Description of the task – Write out the material exactly. Do not include the pictures.

— start Source material —

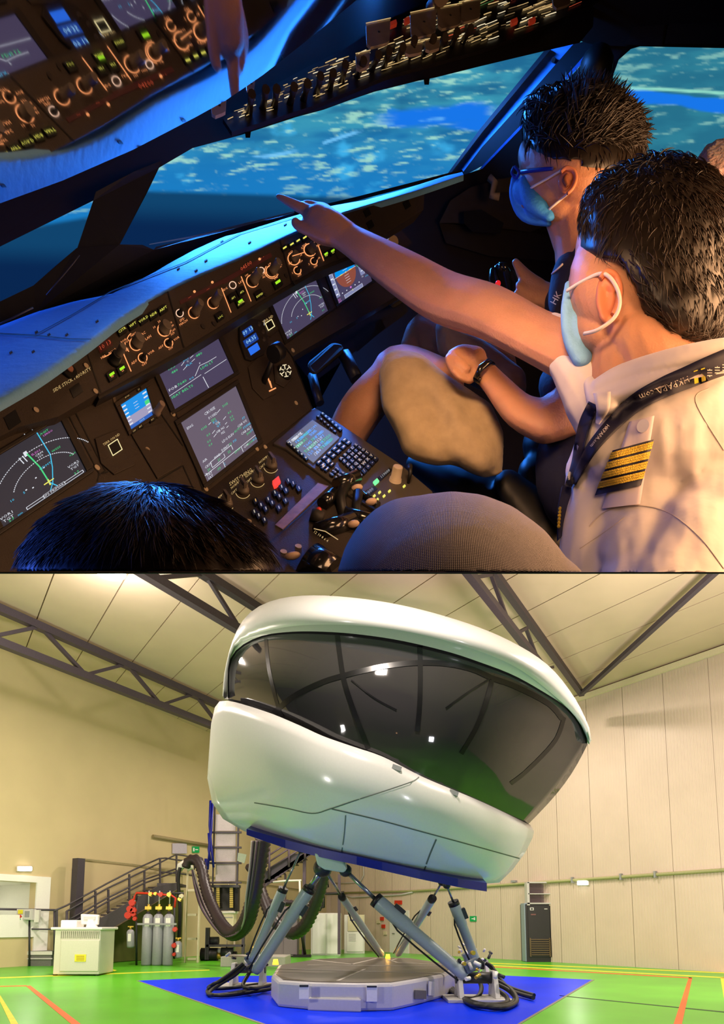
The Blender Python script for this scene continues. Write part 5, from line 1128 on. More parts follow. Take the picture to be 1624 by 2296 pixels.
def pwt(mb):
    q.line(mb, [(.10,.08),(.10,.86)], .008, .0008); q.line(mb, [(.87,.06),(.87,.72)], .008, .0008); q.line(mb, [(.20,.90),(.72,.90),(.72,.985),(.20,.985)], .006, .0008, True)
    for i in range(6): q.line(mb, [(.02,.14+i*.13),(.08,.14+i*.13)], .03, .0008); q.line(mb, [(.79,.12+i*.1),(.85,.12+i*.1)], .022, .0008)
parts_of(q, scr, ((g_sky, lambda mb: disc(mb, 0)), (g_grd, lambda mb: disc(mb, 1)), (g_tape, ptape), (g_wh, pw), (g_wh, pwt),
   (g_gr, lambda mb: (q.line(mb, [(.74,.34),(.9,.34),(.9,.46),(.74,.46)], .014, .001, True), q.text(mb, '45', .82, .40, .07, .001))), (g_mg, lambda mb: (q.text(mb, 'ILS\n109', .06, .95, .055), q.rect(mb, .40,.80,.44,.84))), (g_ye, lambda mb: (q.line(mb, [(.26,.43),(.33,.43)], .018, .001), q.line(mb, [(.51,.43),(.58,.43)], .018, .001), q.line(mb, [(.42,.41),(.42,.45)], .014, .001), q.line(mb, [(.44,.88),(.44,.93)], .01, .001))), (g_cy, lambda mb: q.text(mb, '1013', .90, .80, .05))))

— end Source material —

Exercise solution –
The Blender Python script for this scene continues. Write part 5, from line 1128 on. More parts follow. Take the picture to be 1624 by 2296 pixels.
def pwt(mb):
    q.line(mb, [(.10,.08),(.10,.86)], .008, .0008); q.line(mb, [(.87,.06),(.87,.72)], .008, .0008); q.line(mb, [(.20,.90),(.72,.90),(.72,.985),(.20,.985)], .006, .0008, True)
    for i in range(6): q.line(mb, [(.02,.14+i*.13),(.08,.14+i*.13)], .03, .0008); q.line(mb, [(.79,.12+i*.1),(.85,.12+i*.1)], .022, .0008)
parts_of(q, scr, ((g_sky, lambda mb: disc(mb, 0)), (g_grd, lambda mb: disc(mb, 1)), (g_tape, ptape), (g_wh, pw), (g_wh, pwt),
   (g_gr, lambda mb: (q.line(mb, [(.74,.34),(.9,.34),(.9,.46),(.74,.46)], .014, .001, True), q.text(mb, '45', .82, .40, .07, .001))), (g_mg, lambda mb: (q.text(mb, 'ILS\n109', .06, .95, .055), q.rect(mb, .40,.80,.44,.84))), (g_ye, lambda mb: (q.line(mb, [(.26,.43),(.33,.43)], .018, .001), q.line(mb, [(.51,.43),(.58,.43)], .018, .001), q.line(mb, [(.42,.41),(.42,.45)], .014, .001), q.line(mb, [(.44,.88),(.44,.93)], .01, .001))), (g_cy, lambda mb: q.text(mb, '1013', .90, .80, .05))))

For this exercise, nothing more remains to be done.